Here is one simple example. Every year the US Embassy in Vilnius organizes a series of events under umbrella title “16 Days against Gender Based Violence”. The main goal of this campaign is to combat violence and promote tolerance in Lithuania. The Public Affairs Section of the Embassy asked me if I could produce Eve Ensler’s Vagina Monologues for the campaign. I asked them why they were interested on this particular play. They explained their reasons. I listened. Then I analyzed what I heard and suggested the Embassy should pass on Vagina Monologues. It’s a brilliant play. No doubt about it! But it had been done so many times in so many ways in Lithuania that there was no way another production of it for the budget that we had could generate the audience and media attention that the Embassy was hoping for. So I came up with another proposition. I suggested I produce a performance in the same style, but on a different topic. I interviewed eight female immigrants who came to Lithuania from different countries, at different times, and for different reasons. I edited the interviews into a play and staged it with the original interviewees telling their stories to the audience. The piece was called Ethnic Kitchen and was very well received in Lithuania as well as abroad. I made a little trailer for it and posted it on my Facebook wall. Immediately, a good colleague and friend of mine who is a well-known Scottish theater maker reposted the trailer on his wall with a comment: GLOBAL/LOCAL/UNIVERSAL. I think my colleague’s comment on my trailer is very insightful in the sense that all the three components he mentions are indeed inseparable. There is always a part of local in what’s global and a fraction of universal in what is local. So we cannot be global unless we start off by thinking locally.

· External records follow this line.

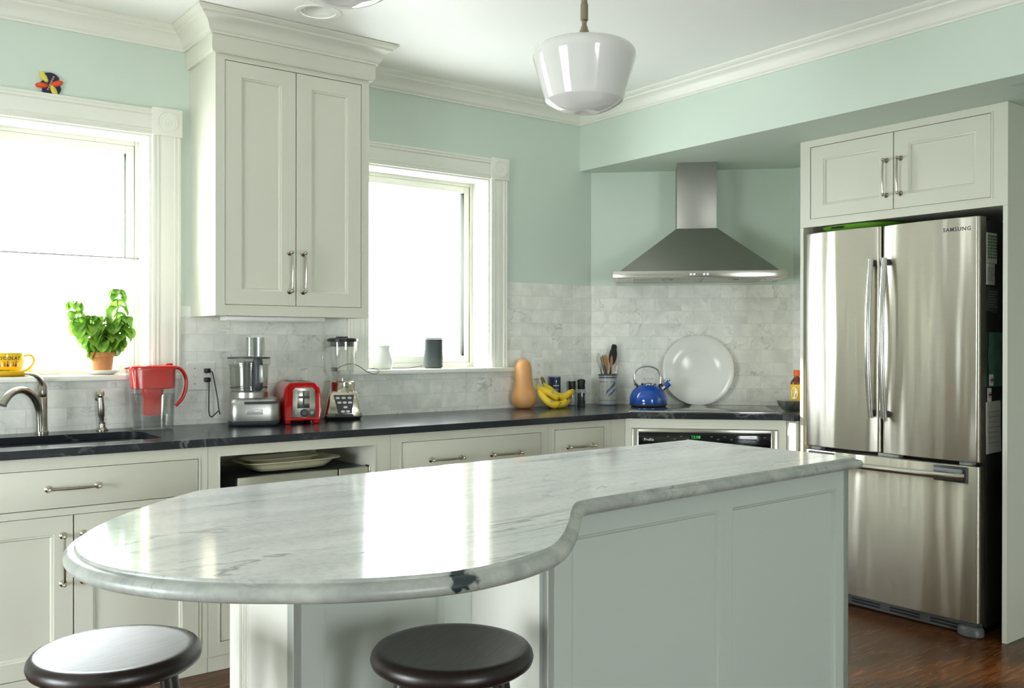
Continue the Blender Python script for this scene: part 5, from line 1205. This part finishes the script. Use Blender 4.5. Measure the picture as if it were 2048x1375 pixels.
b = B(); b.lathe([(.0175, .147), (.018, .149), (.0175, .178), (.016, .180), (0, .180)], 30); b.build('cap', mat('orange_cap', (.75, .13, .01, 1), .35), t)
t = thing('sauce_bottle', 'dark tall bottle half hidden behind the hot sauce', 'bottle', (4.475, 3.150, CT+.0405), 0)
b = B(); b.lathe([(0, 0), (.03, 0), (.031, .003), (.031, .12), (.018, .14), (.0155, .145), (.0155, .175), (0, .175)], 32); b.build('glass', mat('dark_glass', (.015, .008, .006, 1), .12, coat=.4), t)
b = B(); b.cyl(.017, .1755, .195, 24, bev=.002); b.build('cap', M_blackp, t)
t = thing('red_squeeze_bottle', 'round red container mostly hidden by the fridge surround', 'container', (4.398, 3.090, CT+.0405), 0)
b = B(); b.lathe([(0, 0), (.02, 0), (.030, .012), (.034, .035), (.030, .060), (.018, .076), (0, .080)], 32); b.build('body', M_redt, t)
b = B(); b.lathe([(.014, .077), (.014, .100), (.012, .102), (0, .102)], 20); b.build('cap', M_outlet, t)
t = thing('glass_bowl', 'small smoky glass bowl at the right end of the black worktop', 'bowl', (4.228, 3.118, CT+.0005), 0)
b = B(); b.lathe([(0, 0), (.022, 0), (.024, .003), (.040, .016), (.056, .038), (.064, .060), (.0615, .060), (.053, .040), (.037, .019), (.020, .007), (0, .006)], 48, cap=False); b.build('dish', clear('smoky_glass', (.72, .74, .73, 1), .4, .03), t)

# niche: countertop oven and platters
t = thing('toaster_oven', 'brushed steel countertop oven inside the open cabinet niche', 'oven', (1.655, 3.640, .4305), 0)
M_mw = brushed('oven_front_steel', (.52, .50, .44, 1), .28, .4)
b = B(); b.box(-.294, .294, .022, .40, .012, .310, .006); b.build('housing', M_dgrey, t)
b = B(); b.box(-.296, .150, -.002, .022, .015, .312, .006); b.build('door', M_mw, t)
b = B(); b.box(.153, .296, -.002, .022, .015, .312, .006); b.build('control_panel', M_mw, t)
b = B(); b.box(.2965, .302, -.006, .03, .02, .318, .002); b.build('side_trim', M_chrome, t)
b = B(); b.box(-.24, .11, -.004, -.0015, .06, .25, .002); b.build('door_window', M_bgl, t)
b = B()
for x in (-.24, .24): b.cyl(.014, 0, .012, 14, T(x, .08, 0)); b.cyl(.014, 0, .012, 14, T(x, .34, 0))
b.build('feet', M_blackp, t)
M_cream = mat('cream_glaze', (.70, .67, .48, 1), .25, var=.03, coat=.2)
def platter(name, label, x, y, z, w, d, h, rz):
    t = thing(name, label, 'platter', (x, y, z), rz)
    b = B(); rg = []
    for a, c, zz in ((.62, .52, 0), (.72, .66, .002), (.82, .80, h*.55), (.88, .87, h*.85), (1.0, 1.0, h), (.99, .99, h+.003), (.865, .85, h*.90), (.80, .77, h*.55), (.70, .62, .006), (.5, .4, .005)):
        rg.append([(px*a*w, py*c*d, zz) for px, py in oval(1, 1, 56, 4)])
    b.ring_loft(rg); b.build('dish', M_cream, t, ang=60)
platter('serving_platter', 'cream rectangular platter on top of the steel oven in the niche', 1.628, 3.770, .7495, .225, .125, .038, .05)
platter('serving_platter', 'second cream platter nested inside the larger one in the niche', 1.600, 3.790, .7560, .168, .082, .040, .10)
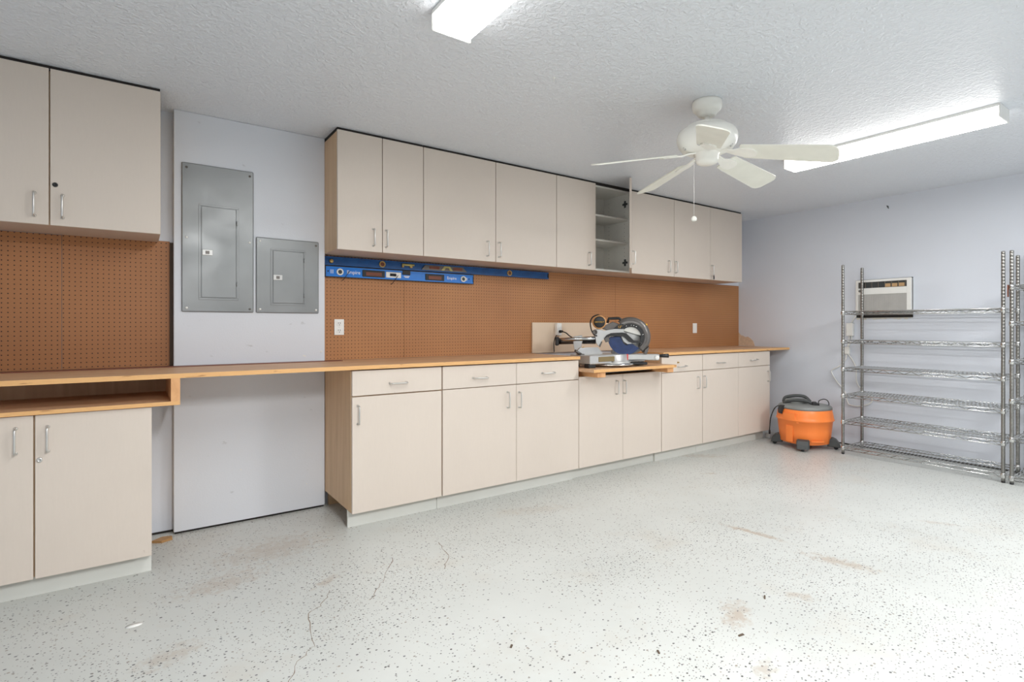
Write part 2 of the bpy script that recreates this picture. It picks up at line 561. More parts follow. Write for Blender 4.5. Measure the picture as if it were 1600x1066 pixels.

If there is one lesson I learned during the two years of my required home residency, it is this: success is always customized. We cannot be successful if we blindly follow other people’s success recipes. We cannot repeat somebody else’s success. But we can listen, observe, empathize and achieve success of our own. One of my favorite American mythologists Joseph Campbell in one of his interviews once said: “People have the notion of saving the world by shifting things around, changing the rules… No, no! Any world is a valid world if it’s alive. The thing to do is to bring life to it, and the only way to do that is to find in your own case where the life is and become alive yourself”.

We cannot become alive solely by ourselves. We can only feel alive if we feel a deep, genuine, and reciprocal connection with other human beings. We often think that empathy will make us look weaker, that it’ll channel our strength to others leaving us with nothing. But in fact, empathizing with others empowers us to help them. In other words, it gives us a chance to change other people’s lives, and nothing can make us feel stronger, more self-confident, and more alive than that. Just think of it! How can you efficiently brief your team if you don’t understand how they listen to you? How can you write a compelling script if you don’t know what your audiences feel in their daily lives? How can you give a convincing speech if you haven’t put yourself in your listeners’ chairs? I dare you: if you happen to find yourself in a dead-end, put yourself in the position of the culprit of your problem. You’ll immediately know what you have to do to move forward. No matter what you are up to: running a business, negotiating a better price, or building a relationship, try walking in your clients’, colleagues’, or partners’ shoes if only for a second. You’ll see: it’ll change the way you run your business and your life forever.